Columna publicada el sábado 14 de noviembre de 2020 por La Tercera.

La autorización a los trabajadores chilenos para utilizar sus ahorros previsionales como salvavidas en la crisis no debería ser motivo de celebración. Es una medida extrema, que hipoteca el futuro y que se basa en premisas egoístas. Un sálvese quien pueda que, a lo más, podría ser defendido como último recurso. ¿Por qué celebran eufóricamente entonces los congresistas?

Celebran porque creen estar comprando su reelección con la plata de los propios votantes. Un negocio redondo. Esto explica también el rechazo rotundo a cobrar impuestos a los retiros de los más ricos, así como a focalizar la medida solo en quienes han visto afectados sus ingresos este año. El discurso es simple: aquí le tengo una platita de regalo, recuérdeme al votar. Yo no vengo a vender, vengo a regalar. Clientelismo puro y duro.

Un grupo más reducido ve un lado político en reventar los fondos de pensiones: sería el final del sistema de AFP. Sin embargo, lo cierto es que la lógica del sistema -la capitalización individual- parece haber salido fortalecida del desguazadero. ¿No es acaso la soberanía individual el eje de esta cruzada?

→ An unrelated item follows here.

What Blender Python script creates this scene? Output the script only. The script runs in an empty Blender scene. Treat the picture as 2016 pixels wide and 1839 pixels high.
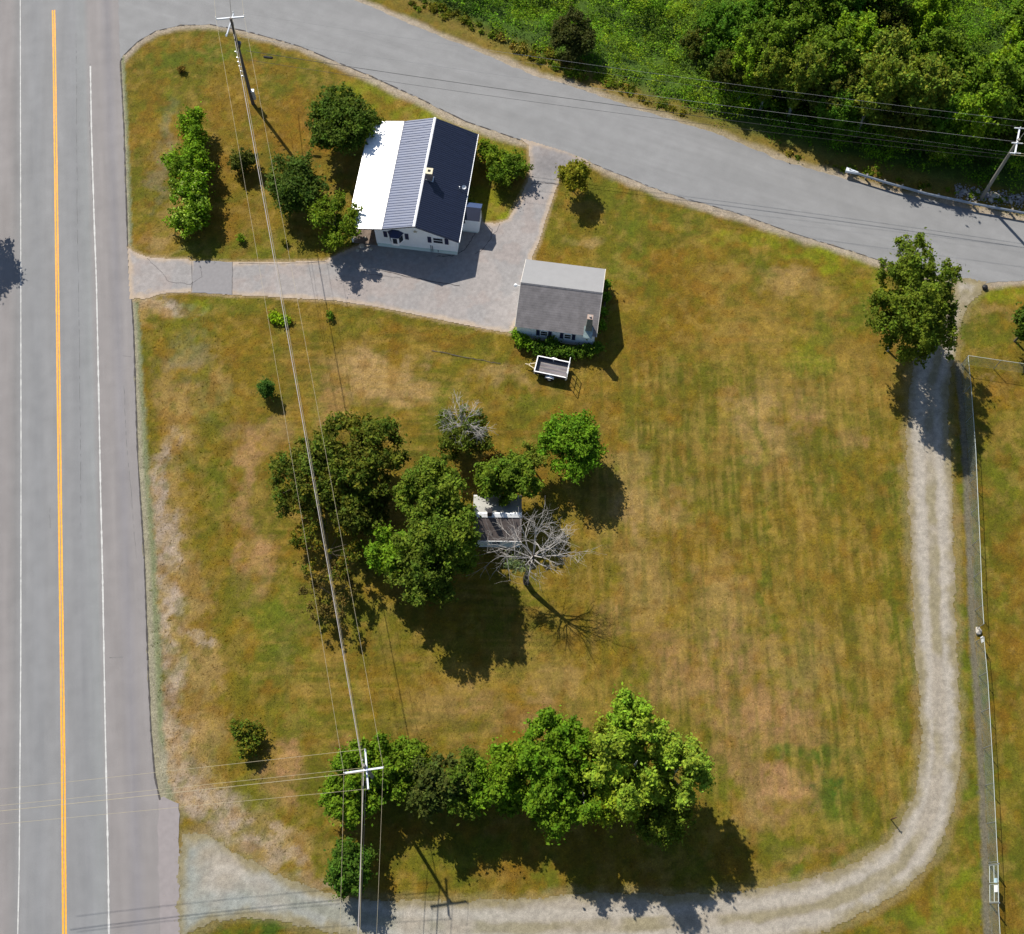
import bpy, bmesh, math, random
import numpy as np
from mathutils import Vector, Matrix
from mathutils.geometry import tessellate_polygon
random.seed(7)
RNG = np.random.default_rng(7)
R = math.radians
S = bpy.context.scene
COL = S.collection

# ------------------------------------------------------------------ camera, light, exposure
CAM_H, TILT, FOC = 95.6, R(22.0), 2225.0
cam = bpy.data.cameras.new('camera'); camo = bpy.data.objects.new('camera', cam); COL.objects.link(camo)
camo.location = (0, 0, CAM_H); camo.rotation_euler = (TILT, 0, 0)
cam.sensor_width = 36; cam.lens = FOC/2016*36; cam.clip_start = .5; cam.clip_end = 5000
S.camera = camo
SUN_EL, SUN_AZ = 45.0, 123.0            # azimuth counter-clockwise from +x of where the sun stands
w = bpy.data.worlds.new('World'); S.world = w; w.use_nodes = True
nt = w.node_tree; bg = nt.nodes['Background']
sky = nt.nodes.new('ShaderNodeTexSky'); sky.sky_type = 'NISHITA'; sky.sun_disc = False
sky.sun_elevation = R(SUN_EL); sky.sun_rotation = R(90-SUN_AZ); sky.air_density = 1.0; sky.dust_density = .6
nt.links.new(sky.outputs[0], bg.inputs[0]); bg.inputs[1].default_value = 0.077
sl = bpy.data.lights.new('sun', 'SUN'); sl.energy = 4.6; sl.angle = R(.53); sl.color = (1, .94, .84)
so = bpy.data.objects.new('sun', sl); COL.objects.link(so)
sd = Vector((math.cos(R(SUN_EL))*math.cos(R(SUN_AZ)), math.cos(R(SUN_EL))*math.sin(R(SUN_AZ)), math.sin(R(SUN_EL))))
so.rotation_euler = sd.to_track_quat('Z', 'Y').to_euler(); so.location = (-40, 120, 80)
S.view_settings.view_transform = 'Standard'; S.view_settings.look = 'None'
S.view_settings.exposure = 0.76; S.view_settings.gamma = 1

# ------------------------------------------------------------------ survey: where a point measured in the photo lies in the place
_c, _s = math.cos(TILT), math.sin(TILT)
def G(x, y, z=0.0):
    u = (x-1008)/FOC; v = -(y-919.5)/FOC
    d = (u, v*_c+_s, v*_s-_c); t = (z-CAM_H)/d[2]
    return Vector((d[0]*t, d[1]*t, z))
def SC(y):                               # pixels per metre on the ground at row y
    return (FOC*_c+(y-919.5)*_s)/CAM_H
def GP(pts, z=0): return np.array([G(p[0], p[1], z)[:2] for p in pts])

# ------------------------------------------------------------------ numpy noise
def _vn(x, y, seed):
    xi = np.floor(x).astype(np.int64); yi = np.floor(y).astype(np.int64); fx = x-xi; fy = y-yi
    fx = fx*fx*(3-2*fx); fy = fy*fy*(3-2*fy)
    def h(a, b):
        n = (a*374761393+b*668265263+seed*974711) & 0xffffffff
        n = ((n ^ (n >> 13))*1274126177) & 0xffffffff
        return ((n ^ (n >> 16)) & 0xffff)/65535.0
    return (h(xi, yi)*(1-fx)+h(xi+1, yi)*fx)*(1-fy)+(h(xi, yi+1)*(1-fx)+h(xi+1, yi+1)*fx)*fy
def fbm(x, y, sc, seed=0, o=4):
    r = 0; a = .5; t = 0
    for k in range(o):
        r = r+a*_vn(x/sc*2**k+17.3*k, y/sc*2**k-9.1*k, seed+k); t += a; a *= .55
    return r/t
def sdf(px, py, poly):
    poly = np.asarray(poly, float); n = len(poly); d = np.full(px.shape, 1e9); ins = np.zeros(px.shape, bool)
    for i in range(n):
        ax, ay = poly[i]; bx, by = poly[(i+1) % n]; ex, ey = bx-ax, by-ay
        L = ex*ex+ey*ey+1e-9; t = np.clip(((px-ax)*ex+(py-ay)*ey)/L, 0, 1)
        d = np.minimum(d, (px-ax-ex*t)**2+(py-ay-ey*t)**2)
        c = ((ay > py) != (by > py)) & (px < ex*(py-ay)/(ey+1e-12)+ax)
        ins ^= c
    d = np.sqrt(d); return np.where(ins, -d, d)
def pdist(px, py, line):
    line = np.asarray(line, float); d = np.full(px.shape, 1e9)
    for i in range(len(line)-1):
        ax, ay = line[i]; ex, ey = line[i+1]-line[i]
        t = np.clip(((px-ax)*ex+(py-ay)*ey)/(ex*ex+ey*ey+1e-9), 0, 1)
        d = np.minimum(d, (px-ax-ex*t)**2+(py-ay-ey*t)**2)
    return np.sqrt(d)
def sm(a, b, x):
    t = np.clip((x-a)/(b-a), 0, 1); return t*t*(3-2*t)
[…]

Lo que ambas posturas tienen en común es una visión rebañil de los destinatarios de la medida. La expectativa clientelista asume que la gente es tonta y estará servilmente agradecida por financiar la crisis con sus propios ahorros. La expectativa demoledora supone que así como se puede acicatear a la masa en un sentido, se le puede luego conducir en el opuesto, ya que sin inteligencia tampoco hay convicciones. La premisa es que no por estar indignadas las ovejas dejan de ser ovejas: el pastor sólo tendría que cambiar los trucos.

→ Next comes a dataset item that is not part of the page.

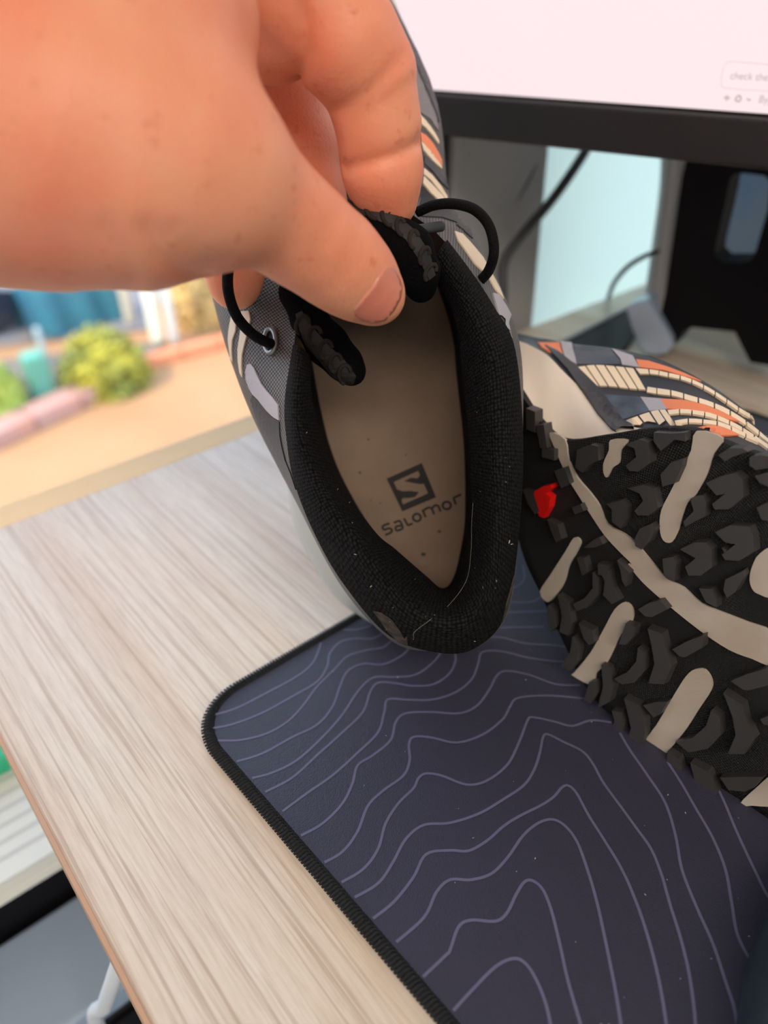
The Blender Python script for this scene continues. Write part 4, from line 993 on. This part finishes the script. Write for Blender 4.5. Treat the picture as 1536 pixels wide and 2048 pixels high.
# midsole + upper: rings behind the sole, traced along the top side
def wpt(x, y, w): return pplane(x, y, O2 + n2 * w, n2)
def uvat(x, y, w):
    d = wpt(x, y, w) - O2; return float(d @ e1), float(d @ e2)
def body_ring(top_px, w, lowshift, far_in, sq=1.0, drop=0.0):
    R = []
    for (x, y), (ua_, va_) in zip(top_px, top_uv):
        wi = w + 0.85 * wcurve(ua_, 0); a, b = uvat(x, y, wi); R.append((a, b, wi))
    for a, b in far_uv: R.append((a * far_in, max(0.055 + (b - 0.055) * (1 - abs(w) * 2.0), 0.19 * abs(w)), w + 0.85 * wcurve(a, 0)))
    for a, b in low_uv:
        k = min(1.0, max(0.0, (0.03 - a) / 0.10)); wi = w + 0.85 * wcurve(a, 0)
        R.append((a + lowshift * k, max(b, -0.002 + 0.19 * abs(wi)) if b < 0.03 else b, wi))
    R = catmull([np.array(q) for q in R], 5, True); c = R.mean(0)
    return np.array([q2(c[0] + (a - c[0]) * sq, max(c[1] + (b - c[1]) * sq - drop, 0.19 * abs(wi) - 0.002), wi) for a, b, wi in R])
PX1 = [(1015,690),(1082,702),(1132,748),(1188,800),(1272,857),(1335,853),(1392,859),(1445,882),(1536,909)]
PX2 = [(1015,676),(1082,677),(1150,688),(1230,697),(1310,716),(1370,742),(1430,776),(1490,820),(1560,880)]
PXm = [tuple((np.array(a) * 0.45 + np.array(b) * 0.55)) for a, b in zip(PX1, PX2)]
sole_back = ringat((1.0, 1.0), -0.003)
r1 = body_ring(PX1, -0.024, -0.022, 0.99); rm = body_ring(PXm, -0.036, -0.028, 0.98); r2_ = body_ring(PX2, -0.050, -0.034, 0.97)
r3_ = body_ring(PX2, -0.074, -0.036, 0.9, 0.86); r4_ = body_ring(PX2, -0.090, -0.036, 0.85, 0.6)
V, F, UV = loft(across([sole_back, (sole_back * 0.5 + r1 * 0.5), r1], 5), True); mids2 = fix_normals(new_obj('midsole', V, F, mat('cream_white_midsole', (0.76, 0.63, 0.50), 0.4, sss=0.1, var=(0.80, 0.70, 0.60), vscale=18), shoe2, uvs=UV)); mids2['label'] = 'off-white midsole'
V, F, UV = loft(across([r1, rm, r2_, r3_, r4_], 6), True, False, True); upper2 = fix_normals(new_obj('upper', V, F, M_char, shoe2, uvs=UV))
SU2b = Surf([upper2, mids2])
C4 = lambda pts: cr_pts(0.349, (1000, 600), pts)
M_bar = mat('pale_channel_rubber', (0.44, 0.36, 0.28), 0.5, var=(0.54, 0.47, 0.39), vscale=40, bump=0.15, bscale=500)
def band(nm, pts, m=None, off=0.0006):
    pts = [tuple(q) for q in catmull(pts, 3, True)]
    return patch(nm, pts, SH2, off, m or M_bar, shoe2, step=10, skirt=0.0004, dref=0.25)
band('centre_channel', C4([(290,760),(330,870),(390,1010),(450,1110),(520,1220),(600,1340),(680,1430),(760,1510)]) + C5([(740,80),(820,180),(930,280),(1050,380),(1180,480),(1320,570),(1450,620),(1560,650),(1560,470),(1430,410),(1300,360),(1160,300),(1060,210),(960,160),(870,60)]) + C4([(790,1400),(720,1340),(620,1280),(580,1180),(520,1100),(450,1020),(400,920),(380,800)]))
for q in (C4([(1130,750),(1280,790),(1230,880),(1190,1000),(1130,1110),(1080,1160),(1050,1240),(1030,1310),(990,1385),(940,1375),(920,1300),(930,1200),(980,1100),(1040,980),(1100,860)]),
          C4([(640,800),(740,800),(700,860),(690,930),(650,960),(620,1015),(600,990),(600,930),(630,860)]),
          C5([(1580,-10),(1490,20),(1450,90),(1435,160),(1450,220),(1490,250),(1580,255)]),
          C5([(720,295),(765,330),(765,400),(700,480),(660,560),(620,640),(560,700),(550,740),(510,765),(420,715),(430,700),(520,590),(600,450),(660,340)]),
          C5([(1120,680),(1180,680),(1220,740),(1215,800),(1150,900),(1080,1010),(1010,1100),(950,1170),(930,1240),(905,1230),(910,1170),(870,1155),(790,1150),(900,1000),(1000,830),(1070,720)]),
          C4([(430,1360),(465,1380),(450,1430),(400,1520),(380,1600),(340,1670),(280,1730),(235,1670),(290,1580),(380,1440)]),
          C5([(1580,1280),(1480,1350),(1375,1455),(1450,1460),(1580,1450)])):
    band('cross_channel', q)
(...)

¿Qué tan cierta es esta tesis rebañil? Habrá que esperar las elecciones para evaluarlo. Si los congresistas tienen razón, significaría que la revuelta por la dignidad tendría alma de esclavo: en vez de un hacerse cargo democrático, sería un mero berrinche subalterno frente al amo. Berrinche que podría terminar en la elevación de personajes que humillen las instituciones del país -un voto de castigo contra las élites- pero no en la construcción de algo mejor. El adolescente que se corta a sí mismo para llamar la atención de los adultos.

Lo que sí ha quedado claro es la racionalidad de la disposición constitucional que prohíbe al Congreso tomar decisiones que afecten el presupuesto fiscal. La billetera pública no puede ser dejada en manos de gente que, sea del partido que sea, la va a usar sin asco para tratar de comprar votos. En parte porque degrada y privatiza la democracia, convirtiéndola en mera transacción, pero principalmente porque vuelve imposible desplegar medidas de mediano y largo plazo, que son las que permiten el desarrollo de los países.

Esta lección también afecta el debate sobre el supuesto “hiperpresidencialismo” chileno, así como el amor por el independentismo apartidista. Un ejecutivo fuerte y grandes coaliciones ordenadas son un factor central en la derrota del cortoplacismo y el clientelismo. Basta mirar el caso peruano: teníamos el mismo PIB en 1970. Hoy los duplicamos. Y son un país más rico que nosotros en recursos naturales y culturales. Nuestra ventaja ha sido institucional. ¿La mantendremos?